Recent advances and challenges in thermoelectrics toward near-room-temperature and high-temperature applications

Abstract

Thermoelectric (TE) materials offer significant potential for sustainable energy conversion. Their practical implementation, however, is strongly governed by temperature-dependent performance, which dictates their suitability for specific application domains. The applications are typically categorized into near-room-temperature, mid-temperature, and high-temperature regimes, each demanding distinct material characteristics. In recent years, research has increasingly focused on two key directions: near-room-temperature systems for solid-state cooling and small temperature-gradient power generation, and high-temperature materials for power generation in extreme environments such as deep-space applications.
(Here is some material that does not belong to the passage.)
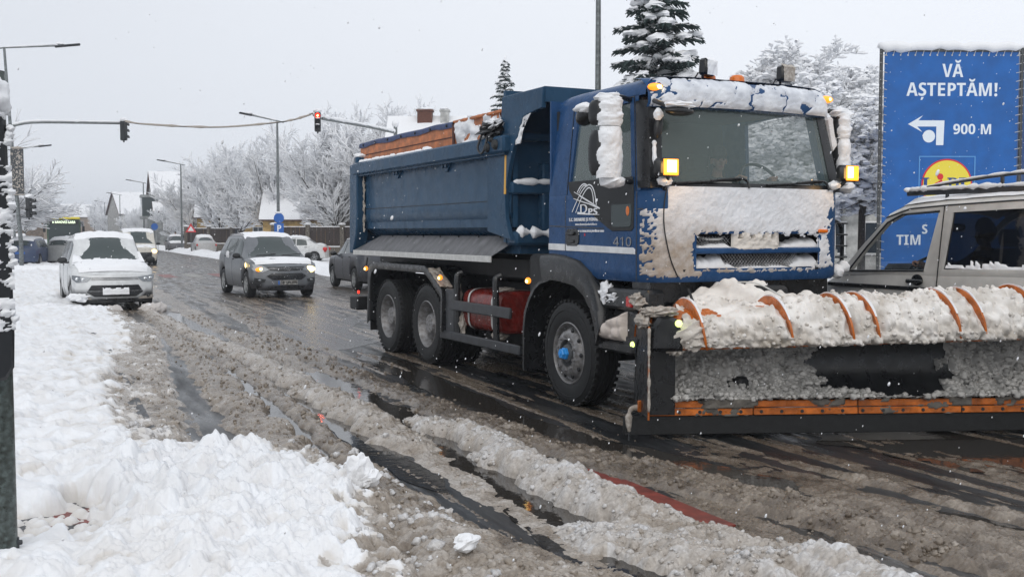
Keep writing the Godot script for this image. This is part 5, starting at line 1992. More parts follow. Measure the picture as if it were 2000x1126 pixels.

Despite remarkable improvements in the figure of merit (zT) achieved through targeted optimization strategies, critical challenges related to practical applications remain across the entire temperature range, including resource sustainability, thermal stability, and scalable manufacturing. Meanwhile, advances in theoretical calculations are accelerating the integration of theory and practical synthesis, offering new pathways for rational material design. This review provides a timely and comprehensive overview of global progress in TE research over the past five years, with a particular focus on recent advances in near-room-temperature and high-temperature materials. By analyzing the new compositions, new mechanisms, and promising applications for representative systems, it outlines future directions for developing next-generation TE materials toward sustainable energy applications.